Cookbook love: ‘Mickey Mouse Cookbook’

My first cookbook came into my life on the day of my first holy Communion. Walt Disney’s “Mickey Mouse Cookbook” was the perfect present Mickey Mouse Cookbookfor the kid who was always “helping” in the kitchen. Truly, some of my earliest memories are of me standing on a chair pushed up to the counter, watching my mom make pie crust and emulating her with my own miniature rolling pin and small ball of dough.

I fell hard for this cookbook. Not that I was the hugest Mickey Mouse fan, but it was a cookbook, it was hardcover, and it was mine. You can still see the dots I penciled next to the ingredients of Mickey Mouse’s Sugar Cookies. Once, my mom came home from work to find me at the stove, making Winnie-the-Pooh’s Baked Custard — incorrectly, with all of the ingredients tossed together in the pot at once. I obviously didn’t read the recipe all the way through before diving in, as Jiminy Cricket clearly advised in the front-of-the-book Kitchen Rules.
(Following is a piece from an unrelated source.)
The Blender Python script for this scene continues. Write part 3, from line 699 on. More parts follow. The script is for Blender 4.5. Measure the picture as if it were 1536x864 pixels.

My junior year at Michigan State, when I moved into a house off campus with seven friends, these “favorite recipes from Mickey and his friends” came along. Oh, did my roommates mock me. They simply couldn’t see past the Pinocchio’s Pea Soup with Cheese Cracker recipe, which calls for just a can of condensed green pea soup and a cup of cheese crackers. If only they’d dwelled instead on those Kitchen Rules, specifically No. 10: “and remember to clean up when you’re finished in the kitchen if you want to be welcome there again!”

I’ve weeded my cookbooks many times over the years, but the “Mickey Mouse Cookbook” remains — even though I haven’t cooked out of it since grade school. But thumbing through it today, I suddenly have a hankering for some sugar cookies. À la Mickey, of course.